Whaam! In an explosion of Benday dots and primary colours, Roy Lichtenstein has crashed into London. The recently opened retrospective at the Tate Modern is proving something of a blockbuster as visitors queue for the chance to get face to face with the pop art pioneer’s most iconic work. But it’s also reignited the lively debate surrounding artful appropriation and plagiarism. Throughout its history, advertising has been known to, err, ‘borrow’, but has itself served as one of Lichtenstein’s muses.
So there’s a circular relationship going on between Lichtenstein and the ad industry – just as he took and transformed images and signage, versions of his breathless comic book heroines find themselves popping up in uninspired print ads.
The interesting but rather obvious discussion about originality, cliché and creative cat burglary has been playing out in the press reviews and features about the exhibition.

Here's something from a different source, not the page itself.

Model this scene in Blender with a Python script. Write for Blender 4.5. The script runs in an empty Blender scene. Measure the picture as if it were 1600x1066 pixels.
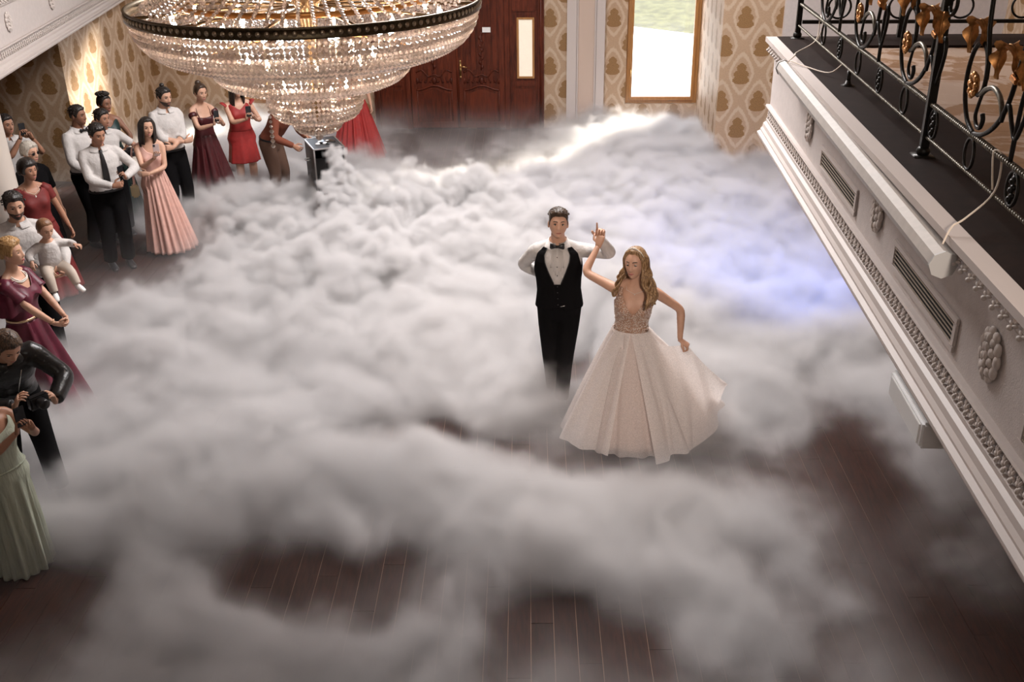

I watched an impassioned Dave Gibbons (Watchmen artist – which you knew, of course) attack the fiery ‘Whaam!’ on a recent BBC documentary, defending the unsung comics illustrator Irv Novick who fed the artist his inspiration.
But beyond that, Lichtenstein’s use of images is also about shorthand cues and a shared visual language. By using elements from pre-existing shapes or illustration he was able to create immediate context and recognition. His work was about mid-20th century pop culture – and we know that because it looks like mid-20th century pop culture. As the man himself once said, “"Pop Art looks out into the world. It doesn't look like a painting of something, it looks like the thing itself."
So with all this swimming around my head, there was a moment that really stood out to me as I carried out this week’s ‘5 Minutes With…’ interview with Arnold Amsterdam ECD Paul Stechschulte.
I asked him about the key challenges that face ECDs tasked with nurturing the next generation of creative. He explained that for him, the biggest struggle is to help these creatives communicate their ideas in a way which reflects their vision, rather than relying on easy shortcuts, which inevitably diffuse their originality. “The question I always ask is ‘is that really how you wanted it? Is that really how it is in your head or is that how it is because you found a picture on Flickr and that’s now what it’s become?’”
It’s a phenomenon that many on the production side of the industry are pretty familiar with too. How many times have we heard production companies say of agencies – or agency producers of clients – “they want to see their ad on the reel before it’s even shot”? And, aside from the obvious risk-aversion, it’s also because of the difficult balance advertising must strike between originality and communication, at least in traditional channels.
And it was this shorthand and the reliance on convention within the advertising and comics of the 50s and 60s that seemed to attract Lichtenstein. “I'm interested in what would normally be considered the worst aspects of commercial art. I think it's the tension between what seems to be so rigid and cliched and the fact that art really can't be this way," he once said.
And whether you buy Lichtenstein’s pitch as a game-changing artist (I’m inclined to) or view his justifications more sceptically, his work has plenty to offer anyone working in advertising. There are the kitsch kicks to be had from pieces which arose in New York at the same time that adland was experiencing a so-called ‘Golden Age’. But far from being simply magnified nostalgia, advertising and Lichtenstein look like they still have plenty to say about each other today.